Oracle vs. Envisage
Envisage Technologies (Envisage) is a US-based company, considered to be the leader in unified public safety training, compliance and performance software. Oracle started a lawsuit against Envisage in May 2021. Based on the Complaint for Copyright Infringement, Oracle’s position is that Envisage does not own enough licenses to host their applications for the estimated “2 million public safety professionals and 11,000 agencies.”
More specifically, in 2006, Envisage procured 2 Processor licenses for Standard Edition One with “hosting rights,” meaning that Oracle Database could be used as the underlying database platform for the proprietarily developed and owned application of Envisage to service its end-users through a SaaS subscription model.
Oracle claims that Envisage runs its environment on the Amazon Relational Database Service (Amazon RDS), a platform hosted by Amazon Web Services (AWS). Referring to the AWS Service Terms, Section 10.3. “Using Oracle Software” indicates that Oracle Software can be deployed on AWS based on two alternative models:
- License Included applicable for those customers that do not have Oracle licenses to cover their usage and therefore are willing to include them within their AWS cloud subscription. The significant limitation here is that this could be used only for the company’s internal business operation. In other words, hosting the Oracle software as part of a “subscription” model is not allowed.

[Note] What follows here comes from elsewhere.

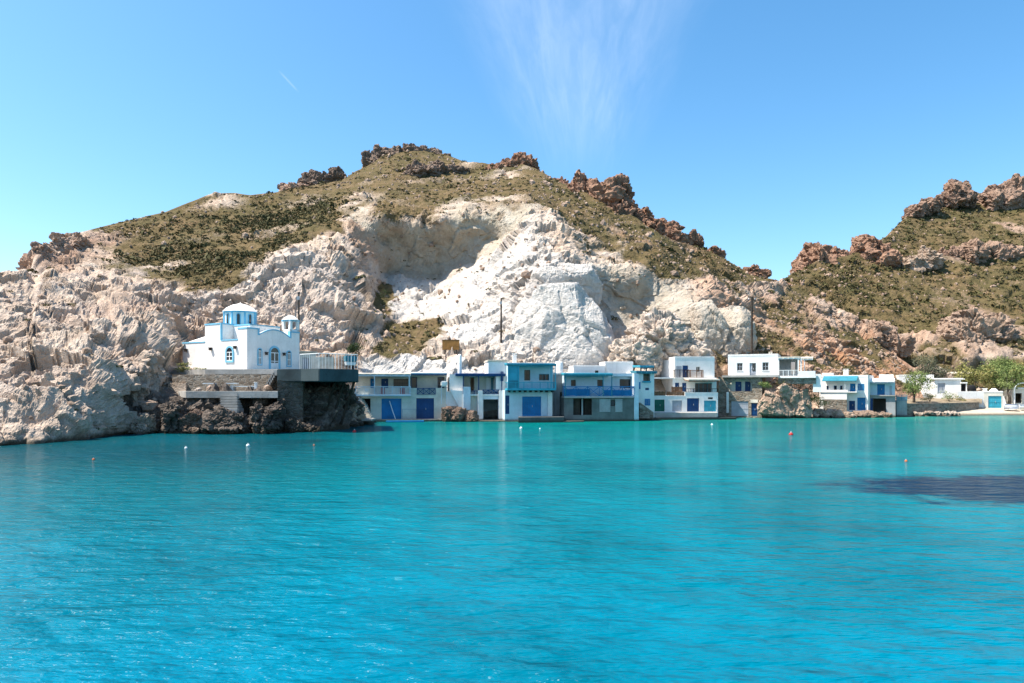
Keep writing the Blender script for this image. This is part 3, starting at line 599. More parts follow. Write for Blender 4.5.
def stones(name, P, prob, count, seed, mat_zone):
    g = np.random.default_rng(seed); V0, F0 = ICO[1]
    a = np.linalg.norm(np.cross(P[1:, :-1]-P[:-1, :-1], P[:-1, 1:]-P[:-1, :-1]), axis=2); pr = np.clip(a, 0, 1.2)*prob[:-1, :-1]; pr[:2] = 0; pr[-6:] = 0
    cs = np.cumsum(pr.ravel()); idx = np.clip(np.searchsorted(cs, g.uniform(0, cs[-1], count)), 0, pr.size-1); i, j = np.unravel_index(idx, pr.shape)
    c = P[i, j]; s = g.gamma(2., .09, count)+.07
    V = V0[None]*(s[:, None]*g.uniform(.6, 1.2, (count, 3)))[:, None]*g.uniform(.75, 1.2, (count, len(V0), 1))+c[:, None]
    F = (F0[None]+(np.arange(count)*len(V0))[:, None, None]).reshape(-1, 3)
    me = np_mesh(name, V.reshape(-1, 3), F, False)
    for k in ('veg', 'grey', 'white', 'orange', 'dark', 'red'): attr(me, k, np.full(len(V0)*count, mat_zone.get(k, 0.)))
    return tag(link(name, me, ROCK), kind='stuff')
stones('loose_stones', HP, on*calm*(.15+.6*HZN['veg']*(1-left)+1.6*HZN['orange']+.4*HZN['red']), 3600, 6, dict(red=.45, grey=.3))
stones('far_loose_stones', HP2, (.3+HZN2['red'])*(HQ2[..., 0] < 1080), 1500, 7, dict(red=.5))
# ------------------------------------------------------------------ building kit
class MB:
    def __init__(s): s.v = []; s.f = []
    def add(s, vs, fs):
        o = len(s.v); s.v += [tuple(v) for v in vs]; s.f += [tuple(i+o for i in f) for f in fs]; return s
    def box(s, x0, x1, y0, y1, z0, z1):
        x0, x1 = sorted((x0, x1)); y0, y1 = sorted((y0, y1)); z0, z1 = sorted((z0, z1))
        return s.add([(x, y, z) for z in (z0, z1) for y in (y0, y1) for x in (x0, x1)],
                     [(0, 2, 3, 1), (4, 5, 7, 6), (0, 1, 5, 4), (2, 6, 7, 3), (0, 4, 6, 2), (1, 3, 7, 5)])
    def prism(s, poly, y0, y1, axis='y'):
        """poly in (x, z) pushed along y, or in (x, y) pushed along z"""
        n = len(poly)
        P = (lambda a, b, c: (a, c, b)) if axis == 'y' else ((lambda a, b, c: (a, b, c)) if axis == 'z' else (lambda a, b, c: (c, a, b)))
        vs = [P(a, b, y0) for a, b in poly]+[P(a, b, y1) for a, b in poly]
        return s.add(vs, [tuple(range(n)), tuple(range(2*n-1, n-1, -1))]+[(i, i+n, (i+1) % n+n, (i+1) % n) for i in range(n)])
    def tube(s, pts, r, n=8, cap=True):
        pts = [Vector(p) for p in pts]; rs = r if isinstance(r, (list, tuple)) else [r]*len(pts); vs = []
        for k, p in enumerate(pts):
            d = (pts[min(k+1, len(pts)-1)]-pts[max(k-1, 0)]).normalized(); a = d.orthogonal().normalized(); b = d.cross(a)
            if abs(d.z) > .9: a = Vector((1, 0, 0)); a = (a-d*a.dot(d)).normalized(); b = d.cross(a)
            vs += [p+(a*math.cos(t)+b*math.sin(t))*rs[k] for t in (2*math.pi*i/n for i in range(n))]
        fs = [(k*n+i, k*n+(i+1) % n, (k+1)*n+(i+1) % n, (k+1)*n+i) for k in range(len(pts)-1) for i in range(n)]
        if cap: fs += [tuple(range(n-1, -1, -1)), tuple((len(pts)-1)*n+i for i in range(n))]
        return s.add(vs, fs)
    def lathe(s, prof, n=24, c=(0, 0, 0), ph=0.):
        vs = [(c[0]+r*math.cos(2*math.pi*i/n+ph), c[1]+r*math.sin(2*math.pi*i/n+ph), c[2]+z) for r, z in prof for i in range(n)]
        return s.add(vs, [(k*n+i, k*n+(i+1) % n, (k+1)*n+(i+1) % n, (k+1)*n+i) for k in range(len(prof)-1) for i in range(n)])
    def panel(s, x0, x1, z0, z1, y0, y1, holes=()):
        """a wall slab with real rectangular openings"""
        xs = sorted({x0, x1, *[min(max(v, x0), x1) for h in holes for v in h[:2]]}); zs = sorted({z0, z1, *[min(max(v, z0), z1) for h in holes for v in h[2:]]})
        hole = lambda a, b: any(h[0]-1e-6 <= a and b <= h[1]+1e-6 for h in holes)
        sol = {}
        for i in range(len(xs)-1):
            for k in range(len(zs)-1):
                xm, zm = (xs[i]+xs[i+1])/2, (zs[k]+zs[k+1])/2
                sol[i, k] = not any(h[0] < xm < h[1] and h[2] < zm < h[3] for h in holes)
        for (i, k), ok in sol.items():
            if not ok: continue
            a, b, c, d = xs[i], xs[i+1], zs[k], zs[k+1]
            s.add([(a, y0, c), (b, y0, c), (b, y0, d), (a, y0, d)], [(0, 1, 2, 3)]); s.add([(a, y1, c), (b, y1, c), (b, y1, d), (a, y1, d)], [(3, 2, 1, 0)])
            for di, dk, q in ((-1, 0, ((a, c), (a, d))), (1, 0, ((b, d), (b, c))), (0, -1, ((b, c), (a, c))), (0, 1, ((a, d), (b, d)))):
                if not sol.get((i+di, k+dk), False):
                    (p, r), (u, v) = q; s.add([(p, y0, r), (p, y1, r), (u, y1, v), (u, y0, v)], [(3, 2, 1, 0)])
        return s
    def build(s, name, mat, parent=None, bevel=0., smooth=False):
        import bmesh
        me = bpy.data.meshes.new(name); me.from_pydata(s.v, [], s.f)
        bm = bmesh.new(); bm.from_mesh(me); bmesh.ops.remove_doubles(bm, verts=bm.verts, dist=1e-5); bmesh.ops.recalc_face_normals(bm, faces=bm.faces)
        if bevel: bmesh.ops.bevel(bm, geom=[e for e in bm.edges if len(e.link_faces) == 2 and e.calc_face_angle(0) > .6], offset=bevel, segments=2, affect='EDGES', clamp_overlap=True)
        bm.to_mesh(me); bm.free()
        if smooth: me.polygons.foreach_set('use_smooth', [True]*len(me.polygons))
        return link(name, me, mat, parent)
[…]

- Bring Your Own Licenses (BYOL) applicable for the customers leveraging their existing licenses. Here the license terms contractually agreed upon with Oracle apply, as well as Oracle’s current policies for licensing Oracle Database software in the cloud computing environment.
Additionally, only Oracle Database Standard Edition One (SE1) and Standard Edition Two (SE2) are allowed to be used as part of the “License Included” option; Oracle Database Enterprise Edition can only be used as part of the Bring Your Own License Model (BYOL).